— begin —
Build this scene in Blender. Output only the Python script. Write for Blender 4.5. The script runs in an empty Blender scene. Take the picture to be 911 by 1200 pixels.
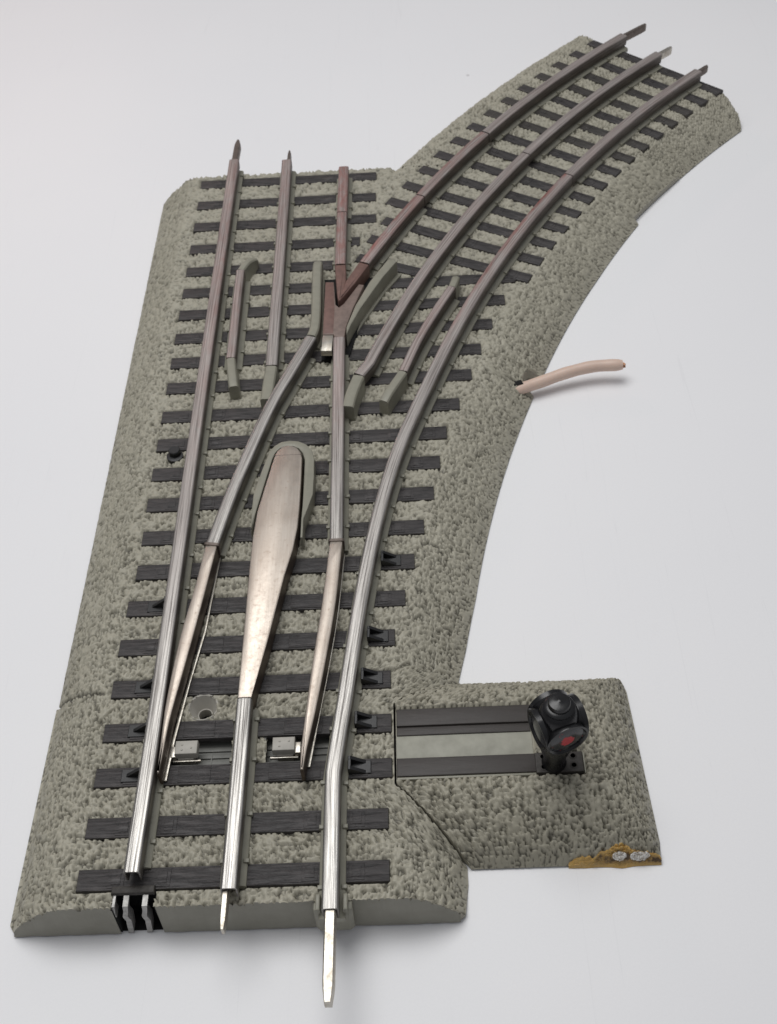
import bpy, math, random
import numpy as np
from mathutils import Matrix, Vector
# ------------------------------------------------------------------ units: 1 = 1 cm
random.seed(4); rng = np.random.default_rng(11)
sc = bpy.context.scene
col = sc.collection
sc.view_settings.view_transform = 'Standard'
sc.view_settings.look = 'None'
sc.view_settings.exposure = 0
CX, CY, R = 38.373, 1.039, 38.05          # centre and radius of the diverging route's middle rail
ZT = 1.0                                   # top of the crossties
ZR = 1.476                                 # top of the rails
PI = math.pi

# ------------------------------------------------------------------ node helpers
def material(name):
    m = bpy.data.materials.new(name); m.use_nodes = True
    nt = m.node_tree
    b = nt.nodes['Principled BSDF']
    return m, nt, b
def N(nt, t, **kw):
    n = nt.nodes.new(t)
    for k, v in kw.items():
        if k in n.inputs.keys(): n.inputs[k].default_value = v
        else: setattr(n, k, v)
    return n
def ramp(nt, fac, stops, interp='LINEAR'):
    r = nt.nodes.new('ShaderNodeValToRGB'); r.color_ramp.interpolation = interp
    e = r.color_ramp.elements
    while len(e) < len(stops): e.new(0.5)
    for k, (p, c) in enumerate(stops):
        e[k].position = p
        e[k].color = (c, c, c, 1) if not isinstance(c, tuple) else (*c, 1)
    nt.links.new(fac, r.inputs[0]); return r.outputs[0]
def noise(nt, scale, detail=4, rough=.55, vec=None, dist=0):
    n = N(nt, 'ShaderNodeTexNoise', Scale=scale, Detail=detail, Roughness=rough, Distortion=dist)
    if vec is None:
        t = nt.nodes.new('ShaderNodeTexCoord'); vec = t.outputs['Object']
    nt.links.new(vec, n.inputs['Vector']); return n.outputs['Fac']
def mapped(nt, scale, src='Object'):
    t = nt.nodes.new('ShaderNodeTexCoord'); m = N(nt, 'ShaderNodeMapping'); m.inputs['Scale'].default_value = scale
    nt.links.new(t.outputs[src], m.inputs['Vector']); return m.outputs[0]
def mixc(nt, fac, a, b, mode='MIX'):
    n = nt.nodes.new('ShaderNodeMix'); n.data_type = 'RGBA'; n.blend_type = mode
    for sock, v in ((n.inputs[0], fac), (n.inputs[6], a), (n.inputs[7], b)):
        if isinstance(v, (int, float)): sock.default_value = v
        elif isinstance(v, tuple): sock.default_value = (*v, 1)
        else: nt.links.new(v, sock)
    return n.outputs[2]
def math_(nt, op, a, b=None):
    n = nt.nodes.new('ShaderNodeMath'); n.operation = op
    for s, v in ((n.inputs[0], a), (n.inputs[1], b)):
        if v is None: continue
        if isinstance(v, (int, float)): s.default_value = v
        else: nt.links.new(v, s)
    return n.outputs[0]
def attr(nt, name):
    a = nt.nodes.new('ShaderNodeAttribute'); a.attribute_name = name; return a.outputs['Fac']
def bump(nt, b, h, strength, dist=.02):
    n = N(nt, 'ShaderNodeBump', Strength=strength, Distance=dist)
    nt.links.new(h, n.inputs['Height']); nt.links.new(n.outputs[0], b.inputs['Normal'])
def setc(nt, b, c):
    if isinstance(c, tuple): b.inputs['Base Color'].default_value = (*c, 1)
    else: nt.links.new(c, b.inputs['Base Color'])

# ------------------------------------------------------------------ materials
def ballast_mat(name, c0, c1, cav_c):
    m, nt, b = material(name)
    big = noise(nt, .55, 4, .6); mid = noise(nt, 3.5, 5, .6); fin = noise(nt, 38, 3, .6)
    c = mixc(nt, ramp(nt, big, [(.3, 0.), (.7, 1.)]), c0, c1)
    c = mixc(nt, ramp(nt, mid, [(.35, 0.), (.75, .25)]), c, tuple(v*.75 for v in c0))
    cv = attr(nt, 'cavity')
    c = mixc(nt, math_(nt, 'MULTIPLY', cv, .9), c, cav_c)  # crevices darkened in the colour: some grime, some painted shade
    c = mixc(nt, ramp(nt, fin, [(.52, 0.), (.8, .25)]), c, tuple(min(1, v*1.35) for v in c1))
    setc(nt, b, c)
    b.inputs['Roughness'].default_value = .5
    b.inputs['Specular IOR Level'].default_value = .38
    bump(nt, b, fin, .18, .012)
    return m
M_ballast = ballast_mat('grey_pebbled_plastic', (.36, .340, .272), (.42, .398, .322), (.06, .055, .042))
M_ballast_box = ballast_mat('grey_pebbled_plastic_dusty', (.33, .31, .245), (.385, .363, .29), (.048, .044, .033))

def plastic(name, c, rough=.45, var=.25, scale=4, grain=0.):
    m, nt, b = material(name)
    n = noise(nt, scale, 5, .6)
    f = noise(nt, 60, 2, .5)
    setc(nt, b, mixc(nt, ramp(nt, n, [(.3, 0.), (.75, 1.)]), c, tuple(v*(1-var) for v in c)))
    r = ramp(nt, n, [(.2, rough-.08), (.8, rough+.14)]); nt.links.new(r, b.inputs['Roughness'])
    bump(nt, b, f, .08+grain, .006)
    return m
M_grey = plastic('grey_smooth_plastic', (.285, .275, .22), .42, .2)
M_wall = plastic('grey_matte_plastic_end', (.29, .28, .235), .6, .18, 1.5)
M_block = plastic('pale_grey_plastic', (.44, .42, .375), .5, .15)
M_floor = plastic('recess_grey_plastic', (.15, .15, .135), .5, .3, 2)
M_panel = plastic('dusty_grey_panel', (.37, .365, .305), .6, .25, 3)
M_black = plastic('black_plastic', (.012, .012, .013), .4, .3)
M_lantern = plastic('black_glossy_plastic', (.008, .008, .009), .26, .3)
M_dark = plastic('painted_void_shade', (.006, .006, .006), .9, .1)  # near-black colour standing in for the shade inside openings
M_clip = plastic('dull_spring_steel', (.46, .45, .43), .45, .4, 8)
M_clip.node_tree.nodes['Principled BSDF'].inputs['Metallic'].default_value = .45
M_bar = plastic('brown_black_plastic', (.05, .044, .038), .6, .4, 12)
M_frogred = plastic('rust_red_plastic', (.20, .112, .092), .5, .4, 5)
M_frogbrown = plastic('rust_brown_plastic', (.235, .172, .146), .55, .4, 5)

def tie_mat(name, c, hi, bs=.9):
    m, nt, b = material(name)
    v = mapped(nt, (.8, 9, 9))
    g = noise(nt, 1.6, 6, .62, v, 1.2)
    fine = noise(nt, 26, 3, .6)
    k = mixc(nt, ramp(nt, g, [(.35, 0.), (.68, 1.)]), c, hi)
    k = mixc(nt, ramp(nt, fine, [(.62, 0.), (.82, .3)]), k, (.10, .095, .088))
    setc(nt, b, k)
    b.inputs['Roughness'].default_value = .5
    b.inputs['Specular IOR Level'].default_value = .4
    bump(nt, b, g, bs, .03)
    return m
M_tie = tie_mat('dark_wood_grain_plastic', (.017, .015, .0155), (.080, .073, .072))
M_tiebrown = tie_mat('brown_wood_grain_plastic', (.044, .038, .035), (.052, .045, .041), .3)
M_tiedust = tie_mat('dusty_wood_grain_plastic', (.028, .025, .023), (.075, .068, .062))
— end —
## GOAL OF THE EXERCISE
Retype the whole listing, keeping every line identical and omitting all pictures.

## RESULT BELOW
Build this scene in Blender. Output only the Python script. Write for Blender 4.5. The script runs in an empty Blender scene. Take the picture to be 911 by 1200 pixels.
import bpy, math, random
import numpy as np
from mathutils import Matrix, Vector
# ------------------------------------------------------------------ units: 1 = 1 cm
random.seed(4); rng = np.random.default_rng(11)
sc = bpy.context.scene
col = sc.collection
sc.view_settings.view_transform = 'Standard'
sc.view_settings.look = 'None'
sc.view_settings.exposure = 0
CX, CY, R = 38.373, 1.039, 38.05          # centre and radius of the diverging route's middle rail
ZT = 1.0                                   # top of the crossties
ZR = 1.476                                 # top of the rails
PI = math.pi

# ------------------------------------------------------------------ node helpers
def material(name):
    m = bpy.data.materials.new(name); m.use_nodes = True
    nt = m.node_tree
    b = nt.nodes['Principled BSDF']
    return m, nt, b
def N(nt, t, **kw):
    n = nt.nodes.new(t)
    for k, v in kw.items():
        if k in n.inputs.keys(): n.inputs[k].default_value = v
        else: setattr(n, k, v)
    return n
def ramp(nt, fac, stops, interp='LINEAR'):
    r = nt.nodes.new('ShaderNodeValToRGB'); r.color_ramp.interpolation = interp
    e = r.color_ramp.elements
    while len(e) < len(stops): e.new(0.5)
    for k, (p, c) in enumerate(stops):
        e[k].position = p
        e[k].color = (c, c, c, 1) if not isinstance(c, tuple) else (*c, 1)
    nt.links.new(fac, r.inputs[0]); return r.outputs[0]
def noise(nt, scale, detail=4, rough=.55, vec=None, dist=0):
    n = N(nt, 'ShaderNodeTexNoise', Scale=scale, Detail=detail, Roughness=rough, Distortion=dist)
    if vec is None:
        t = nt.nodes.new('ShaderNodeTexCoord'); vec = t.outputs['Object']
    nt.links.new(vec, n.inputs['Vector']); return n.outputs['Fac']
def mapped(nt, scale, src='Object'):
    t = nt.nodes.new('ShaderNodeTexCoord'); m = N(nt, 'ShaderNodeMapping'); m.inputs['Scale'].default_value = scale
    nt.links.new(t.outputs[src], m.inputs['Vector']); return m.outputs[0]
def mixc(nt, fac, a, b, mode='MIX'):
    n = nt.nodes.new('ShaderNodeMix'); n.data_type = 'RGBA'; n.blend_type = mode
    for sock, v in ((n.inputs[0], fac), (n.inputs[6], a), (n.inputs[7], b)):
        if isinstance(v, (int, float)): sock.default_value = v
        elif isinstance(v, tuple): sock.default_value = (*v, 1)
        else: nt.links.new(v, sock)
    return n.outputs[2]
def math_(nt, op, a, b=None):
    n = nt.nodes.new('ShaderNodeMath'); n.operation = op
    for s, v in ((n.inputs[0], a), (n.inputs[1], b)):
        if v is None: continue
        if isinstance(v, (int, float)): s.default_value = v
        else: nt.links.new(v, s)
    return n.outputs[0]
def attr(nt, name):
    a = nt.nodes.new('ShaderNodeAttribute'); a.attribute_name = name; return a.outputs['Fac']
def bump(nt, b, h, strength, dist=.02):
    n = N(nt, 'ShaderNodeBump', Strength=strength, Distance=dist)
    nt.links.new(h, n.inputs['Height']); nt.links.new(n.outputs[0], b.inputs['Normal'])
def setc(nt, b, c):
    if isinstance(c, tuple): b.inputs['Base Color'].default_value = (*c, 1)
    else: nt.links.new(c, b.inputs['Base Color'])

# ------------------------------------------------------------------ materials
def ballast_mat(name, c0, c1, cav_c):
    m, nt, b = material(name)
    big = noise(nt, .55, 4, .6); mid = noise(nt, 3.5, 5, .6); fin = noise(nt, 38, 3, .6)
    c = mixc(nt, ramp(nt, big, [(.3, 0.), (.7, 1.)]), c0, c1)
    c = mixc(nt, ramp(nt, mid, [(.35, 0.), (.75, .25)]), c, tuple(v*.75 for v in c0))
    cv = attr(nt, 'cavity')
    c = mixc(nt, math_(nt, 'MULTIPLY', cv, .9), c, cav_c)  # crevices darkened in the colour: some grime, some painted shade
    c = mixc(nt, ramp(nt, fin, [(.52, 0.), (.8, .25)]), c, tuple(min(1, v*1.35) for v in c1))
    setc(nt, b, c)
    b.inputs['Roughness'].default_value = .5
    b.inputs['Specular IOR Level'].default_value = .38
    bump(nt, b, fin, .18, .012)
    return m
M_ballast = ballast_mat('grey_pebbled_plastic', (.36, .340, .272), (.42, .398, .322), (.06, .055, .042))
M_ballast_box = ballast_mat('grey_pebbled_plastic_dusty', (.33, .31, .245), (.385, .363, .29), (.048, .044, .033))

def plastic(name, c, rough=.45, var=.25, scale=4, grain=0.):
    m, nt, b = material(name)
    n = noise(nt, scale, 5, .6)
    f = noise(nt, 60, 2, .5)
    setc(nt, b, mixc(nt, ramp(nt, n, [(.3, 0.), (.75, 1.)]), c, tuple(v*(1-var) for v in c)))
    r = ramp(nt, n, [(.2, rough-.08), (.8, rough+.14)]); nt.links.new(r, b.inputs['Roughness'])
    bump(nt, b, f, .08+grain, .006)
    return m
M_grey = plastic('grey_smooth_plastic', (.285, .275, .22), .42, .2)
M_wall = plastic('grey_matte_plastic_end', (.29, .28, .235), .6, .18, 1.5)
M_block = plastic('pale_grey_plastic', (.44, .42, .375), .5, .15)
M_floor = plastic('recess_grey_plastic', (.15, .15, .135), .5, .3, 2)
M_panel = plastic('dusty_grey_panel', (.37, .365, .305), .6, .25, 3)
M_black = plastic('black_plastic', (.012, .012, .013), .4, .3)
M_lantern = plastic('black_glossy_plastic', (.008, .008, .009), .26, .3)
M_dark = plastic('painted_void_shade', (.006, .006, .006), .9, .1)  # near-black colour standing in for the shade inside openings
M_clip = plastic('dull_spring_steel', (.46, .45, .43), .45, .4, 8)
M_clip.node_tree.nodes['Principled BSDF'].inputs['Metallic'].default_value = .45
M_bar = plastic('brown_black_plastic', (.05, .044, .038), .6, .4, 12)
M_frogred = plastic('rust_red_plastic', (.20, .112, .092), .5, .4, 5)
M_frogbrown = plastic('rust_brown_plastic', (.235, .172, .146), .55, .4, 5)

def tie_mat(name, c, hi, bs=.9):
    m, nt, b = material(name)
    v = mapped(nt, (.8, 9, 9))
    g = noise(nt, 1.6, 6, .62, v, 1.2)
    fine = noise(nt, 26, 3, .6)
    k = mixc(nt, ramp(nt, g, [(.35, 0.), (.68, 1.)]), c, hi)
    k = mixc(nt, ramp(nt, fine, [(.62, 0.), (.82, .3)]), k, (.10, .095, .088))
    setc(nt, b, k)
    b.inputs['Roughness'].default_value = .5
    b.inputs['Specular IOR Level'].default_value = .4
    bump(nt, b, g, bs, .03)
    return m
M_tie = tie_mat('dark_wood_grain_plastic', (.017, .015, .0155), (.080, .073, .072))
M_tiebrown = tie_mat('brown_wood_grain_plastic', (.044, .038, .035), (.052, .045, .041), .3)
M_tiedust = tie_mat('dusty_wood_grain_plastic', (.028, .025, .023), (.075, .068, .062))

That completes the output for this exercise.